— Start The input —

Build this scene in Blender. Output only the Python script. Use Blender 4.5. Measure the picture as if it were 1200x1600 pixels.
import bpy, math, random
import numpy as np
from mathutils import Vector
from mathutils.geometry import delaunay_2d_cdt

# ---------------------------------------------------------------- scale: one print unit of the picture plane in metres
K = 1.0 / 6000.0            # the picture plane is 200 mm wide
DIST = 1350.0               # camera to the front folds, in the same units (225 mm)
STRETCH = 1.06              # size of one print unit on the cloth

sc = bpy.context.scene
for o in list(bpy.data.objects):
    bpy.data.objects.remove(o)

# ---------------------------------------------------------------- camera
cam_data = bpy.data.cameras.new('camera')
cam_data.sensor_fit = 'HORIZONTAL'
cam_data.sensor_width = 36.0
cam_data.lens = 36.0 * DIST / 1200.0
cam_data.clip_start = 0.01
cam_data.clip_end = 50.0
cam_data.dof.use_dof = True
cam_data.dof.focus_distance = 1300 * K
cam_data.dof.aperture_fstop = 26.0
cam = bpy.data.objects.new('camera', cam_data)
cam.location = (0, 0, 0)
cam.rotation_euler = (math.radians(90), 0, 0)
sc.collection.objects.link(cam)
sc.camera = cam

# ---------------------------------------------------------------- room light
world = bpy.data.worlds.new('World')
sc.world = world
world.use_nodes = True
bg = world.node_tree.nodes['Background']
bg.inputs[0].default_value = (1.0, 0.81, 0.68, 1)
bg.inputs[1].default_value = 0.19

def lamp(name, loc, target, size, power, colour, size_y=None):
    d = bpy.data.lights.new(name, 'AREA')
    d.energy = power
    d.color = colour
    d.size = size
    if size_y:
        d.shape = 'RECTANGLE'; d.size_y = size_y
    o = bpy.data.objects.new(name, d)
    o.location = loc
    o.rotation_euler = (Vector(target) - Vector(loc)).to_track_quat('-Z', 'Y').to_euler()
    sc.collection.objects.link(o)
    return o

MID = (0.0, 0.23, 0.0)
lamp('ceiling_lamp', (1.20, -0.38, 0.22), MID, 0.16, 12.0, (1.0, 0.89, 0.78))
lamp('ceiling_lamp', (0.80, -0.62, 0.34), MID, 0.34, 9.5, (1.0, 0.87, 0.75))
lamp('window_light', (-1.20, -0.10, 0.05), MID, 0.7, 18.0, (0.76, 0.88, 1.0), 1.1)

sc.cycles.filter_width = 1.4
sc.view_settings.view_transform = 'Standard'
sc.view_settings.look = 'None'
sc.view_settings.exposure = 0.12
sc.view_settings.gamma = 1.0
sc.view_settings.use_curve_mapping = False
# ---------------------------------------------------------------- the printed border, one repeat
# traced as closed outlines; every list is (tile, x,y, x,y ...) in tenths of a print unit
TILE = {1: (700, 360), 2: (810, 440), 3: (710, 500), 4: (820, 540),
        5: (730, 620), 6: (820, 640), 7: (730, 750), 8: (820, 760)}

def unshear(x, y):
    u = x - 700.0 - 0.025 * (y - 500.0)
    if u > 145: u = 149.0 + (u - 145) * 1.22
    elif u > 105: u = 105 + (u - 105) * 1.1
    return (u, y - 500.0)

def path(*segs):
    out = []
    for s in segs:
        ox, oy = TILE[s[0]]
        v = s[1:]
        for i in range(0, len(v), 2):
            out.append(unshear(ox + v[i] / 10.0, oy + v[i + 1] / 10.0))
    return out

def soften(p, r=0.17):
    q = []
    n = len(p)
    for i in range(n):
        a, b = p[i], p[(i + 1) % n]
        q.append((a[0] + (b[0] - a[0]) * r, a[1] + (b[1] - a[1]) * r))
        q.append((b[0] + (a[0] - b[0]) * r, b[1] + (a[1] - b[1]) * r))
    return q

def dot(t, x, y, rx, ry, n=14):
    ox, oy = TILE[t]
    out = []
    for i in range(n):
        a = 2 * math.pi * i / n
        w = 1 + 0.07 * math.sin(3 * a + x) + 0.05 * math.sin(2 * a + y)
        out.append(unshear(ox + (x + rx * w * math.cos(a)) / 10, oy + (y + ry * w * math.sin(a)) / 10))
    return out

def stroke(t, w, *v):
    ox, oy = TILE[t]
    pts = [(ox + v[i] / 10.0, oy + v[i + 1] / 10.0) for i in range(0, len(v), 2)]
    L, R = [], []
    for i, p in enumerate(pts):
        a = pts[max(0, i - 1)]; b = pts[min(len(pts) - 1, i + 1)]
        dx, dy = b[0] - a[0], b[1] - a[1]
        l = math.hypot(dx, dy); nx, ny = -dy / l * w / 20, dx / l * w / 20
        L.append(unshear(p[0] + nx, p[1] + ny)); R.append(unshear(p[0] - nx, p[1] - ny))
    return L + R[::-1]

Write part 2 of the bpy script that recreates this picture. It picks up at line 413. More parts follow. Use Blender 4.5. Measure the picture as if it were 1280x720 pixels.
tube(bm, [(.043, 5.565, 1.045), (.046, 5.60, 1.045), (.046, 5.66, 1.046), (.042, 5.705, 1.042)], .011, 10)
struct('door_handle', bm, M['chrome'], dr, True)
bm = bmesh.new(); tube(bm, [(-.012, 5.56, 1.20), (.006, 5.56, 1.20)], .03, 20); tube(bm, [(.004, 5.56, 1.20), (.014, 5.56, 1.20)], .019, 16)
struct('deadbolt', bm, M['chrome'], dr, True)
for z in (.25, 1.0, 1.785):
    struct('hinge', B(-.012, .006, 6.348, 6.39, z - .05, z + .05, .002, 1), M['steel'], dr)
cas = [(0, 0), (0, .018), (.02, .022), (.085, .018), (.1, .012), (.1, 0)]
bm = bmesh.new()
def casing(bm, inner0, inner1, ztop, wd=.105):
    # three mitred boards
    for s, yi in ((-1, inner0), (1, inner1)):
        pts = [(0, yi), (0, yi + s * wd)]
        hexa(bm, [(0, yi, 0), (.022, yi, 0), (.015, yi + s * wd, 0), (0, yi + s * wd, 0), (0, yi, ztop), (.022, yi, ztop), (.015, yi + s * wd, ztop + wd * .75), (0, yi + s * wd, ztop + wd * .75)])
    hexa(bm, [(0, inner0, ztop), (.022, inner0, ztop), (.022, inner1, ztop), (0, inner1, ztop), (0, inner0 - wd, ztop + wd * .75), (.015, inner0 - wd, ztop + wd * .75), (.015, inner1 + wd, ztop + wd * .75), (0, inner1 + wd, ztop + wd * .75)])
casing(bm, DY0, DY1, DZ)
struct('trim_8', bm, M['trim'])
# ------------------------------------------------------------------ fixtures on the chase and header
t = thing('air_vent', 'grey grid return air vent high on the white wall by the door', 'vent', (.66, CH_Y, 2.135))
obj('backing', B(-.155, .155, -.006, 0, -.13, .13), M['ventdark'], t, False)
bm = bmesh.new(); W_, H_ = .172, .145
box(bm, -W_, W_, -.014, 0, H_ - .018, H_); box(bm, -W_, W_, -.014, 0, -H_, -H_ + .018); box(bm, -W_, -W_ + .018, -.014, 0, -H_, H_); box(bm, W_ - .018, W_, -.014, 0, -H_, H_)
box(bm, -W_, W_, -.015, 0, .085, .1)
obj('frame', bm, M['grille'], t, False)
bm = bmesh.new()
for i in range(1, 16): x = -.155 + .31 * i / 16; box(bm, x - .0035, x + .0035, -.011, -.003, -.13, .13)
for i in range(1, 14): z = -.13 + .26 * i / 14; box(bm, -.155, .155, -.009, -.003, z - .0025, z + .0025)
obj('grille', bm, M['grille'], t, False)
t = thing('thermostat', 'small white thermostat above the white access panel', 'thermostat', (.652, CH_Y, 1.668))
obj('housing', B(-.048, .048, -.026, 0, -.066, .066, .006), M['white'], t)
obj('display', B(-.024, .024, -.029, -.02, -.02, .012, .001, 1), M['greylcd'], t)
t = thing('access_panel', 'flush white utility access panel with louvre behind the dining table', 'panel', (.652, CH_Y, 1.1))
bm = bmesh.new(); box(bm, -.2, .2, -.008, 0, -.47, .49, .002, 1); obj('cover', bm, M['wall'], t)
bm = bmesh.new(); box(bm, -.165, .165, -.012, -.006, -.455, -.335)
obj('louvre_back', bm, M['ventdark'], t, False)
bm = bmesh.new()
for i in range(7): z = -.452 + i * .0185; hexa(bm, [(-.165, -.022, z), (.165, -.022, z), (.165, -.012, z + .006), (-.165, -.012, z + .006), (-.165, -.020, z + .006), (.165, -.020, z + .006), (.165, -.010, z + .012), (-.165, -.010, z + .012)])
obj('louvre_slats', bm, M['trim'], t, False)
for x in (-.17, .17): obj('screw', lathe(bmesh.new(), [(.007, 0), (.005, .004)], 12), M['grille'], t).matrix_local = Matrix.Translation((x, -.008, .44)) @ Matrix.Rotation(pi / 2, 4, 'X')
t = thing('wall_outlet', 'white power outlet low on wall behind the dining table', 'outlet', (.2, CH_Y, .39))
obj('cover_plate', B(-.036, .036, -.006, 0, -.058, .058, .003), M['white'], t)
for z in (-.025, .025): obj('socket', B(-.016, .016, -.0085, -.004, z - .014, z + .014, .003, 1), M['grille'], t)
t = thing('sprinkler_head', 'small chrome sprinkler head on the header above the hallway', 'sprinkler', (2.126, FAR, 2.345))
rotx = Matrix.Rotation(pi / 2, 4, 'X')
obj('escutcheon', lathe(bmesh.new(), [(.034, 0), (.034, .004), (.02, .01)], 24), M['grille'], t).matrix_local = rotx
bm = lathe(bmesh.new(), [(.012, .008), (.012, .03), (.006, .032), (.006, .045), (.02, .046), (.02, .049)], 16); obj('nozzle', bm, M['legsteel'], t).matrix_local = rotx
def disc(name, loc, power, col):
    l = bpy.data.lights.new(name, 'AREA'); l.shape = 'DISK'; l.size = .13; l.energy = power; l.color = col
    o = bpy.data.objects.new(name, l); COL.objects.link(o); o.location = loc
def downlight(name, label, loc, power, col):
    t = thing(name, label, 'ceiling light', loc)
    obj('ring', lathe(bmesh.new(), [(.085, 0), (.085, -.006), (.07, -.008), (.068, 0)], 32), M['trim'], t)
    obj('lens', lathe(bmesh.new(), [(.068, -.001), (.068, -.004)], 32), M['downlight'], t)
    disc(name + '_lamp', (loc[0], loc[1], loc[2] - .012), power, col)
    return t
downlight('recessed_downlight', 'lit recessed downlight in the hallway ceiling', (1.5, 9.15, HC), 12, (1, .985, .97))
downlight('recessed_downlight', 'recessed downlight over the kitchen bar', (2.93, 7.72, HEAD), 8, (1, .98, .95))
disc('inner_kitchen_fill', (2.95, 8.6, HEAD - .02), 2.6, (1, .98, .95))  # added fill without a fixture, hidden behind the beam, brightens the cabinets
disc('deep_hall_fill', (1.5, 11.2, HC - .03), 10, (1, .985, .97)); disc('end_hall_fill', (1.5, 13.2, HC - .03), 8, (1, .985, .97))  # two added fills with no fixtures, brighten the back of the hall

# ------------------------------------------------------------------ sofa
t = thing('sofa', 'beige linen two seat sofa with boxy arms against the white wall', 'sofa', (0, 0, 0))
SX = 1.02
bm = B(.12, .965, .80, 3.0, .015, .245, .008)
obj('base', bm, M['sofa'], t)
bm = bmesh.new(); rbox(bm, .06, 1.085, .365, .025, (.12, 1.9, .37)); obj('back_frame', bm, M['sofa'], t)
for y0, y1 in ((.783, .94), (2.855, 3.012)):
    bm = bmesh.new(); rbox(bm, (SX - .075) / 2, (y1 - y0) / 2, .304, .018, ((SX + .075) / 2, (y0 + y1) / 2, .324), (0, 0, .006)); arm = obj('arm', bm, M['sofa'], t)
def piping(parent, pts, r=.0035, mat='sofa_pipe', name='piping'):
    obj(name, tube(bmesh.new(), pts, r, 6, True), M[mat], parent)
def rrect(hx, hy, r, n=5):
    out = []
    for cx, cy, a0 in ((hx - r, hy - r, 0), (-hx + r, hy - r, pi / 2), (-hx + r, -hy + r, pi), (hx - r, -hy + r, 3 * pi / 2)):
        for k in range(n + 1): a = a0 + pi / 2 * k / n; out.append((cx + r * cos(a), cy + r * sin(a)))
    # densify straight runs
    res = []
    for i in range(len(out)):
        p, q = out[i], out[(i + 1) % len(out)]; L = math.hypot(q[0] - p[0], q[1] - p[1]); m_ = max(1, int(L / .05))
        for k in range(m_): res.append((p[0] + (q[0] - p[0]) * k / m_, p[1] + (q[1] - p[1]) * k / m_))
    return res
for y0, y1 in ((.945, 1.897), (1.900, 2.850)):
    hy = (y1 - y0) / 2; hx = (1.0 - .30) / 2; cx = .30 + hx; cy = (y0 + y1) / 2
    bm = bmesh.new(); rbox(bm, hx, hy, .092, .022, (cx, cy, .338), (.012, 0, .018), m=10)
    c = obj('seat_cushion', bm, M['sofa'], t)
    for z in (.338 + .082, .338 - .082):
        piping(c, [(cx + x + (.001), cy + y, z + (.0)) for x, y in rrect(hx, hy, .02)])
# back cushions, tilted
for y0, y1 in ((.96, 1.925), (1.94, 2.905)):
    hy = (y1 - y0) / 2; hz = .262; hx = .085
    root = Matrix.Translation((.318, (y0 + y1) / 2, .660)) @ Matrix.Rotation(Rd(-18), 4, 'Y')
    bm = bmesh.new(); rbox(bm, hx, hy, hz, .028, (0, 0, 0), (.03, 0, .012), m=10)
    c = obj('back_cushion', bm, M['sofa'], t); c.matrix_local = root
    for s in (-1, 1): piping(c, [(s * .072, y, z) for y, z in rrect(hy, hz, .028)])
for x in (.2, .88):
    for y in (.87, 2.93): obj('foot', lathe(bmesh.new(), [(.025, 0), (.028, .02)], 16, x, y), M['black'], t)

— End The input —

Look at the material above and copy, word for word, its lines from the first through the one containing "STRETCH = 1.06".

Build this scene in Blender. Output only the Python script. Use Blender 4.5. Measure the picture as if it were 1200x1600 pixels.
import bpy, math, random
import numpy as np
from mathutils import Vector
from mathutils.geometry import delaunay_2d_cdt

# ---------------------------------------------------------------- scale: one print unit of the picture plane in metres
K = 1.0 / 6000.0            # the picture plane is 200 mm wide
DIST = 1350.0               # camera to the front folds, in the same units (225 mm)
STRETCH = 1.06              # size of one print unit on the cloth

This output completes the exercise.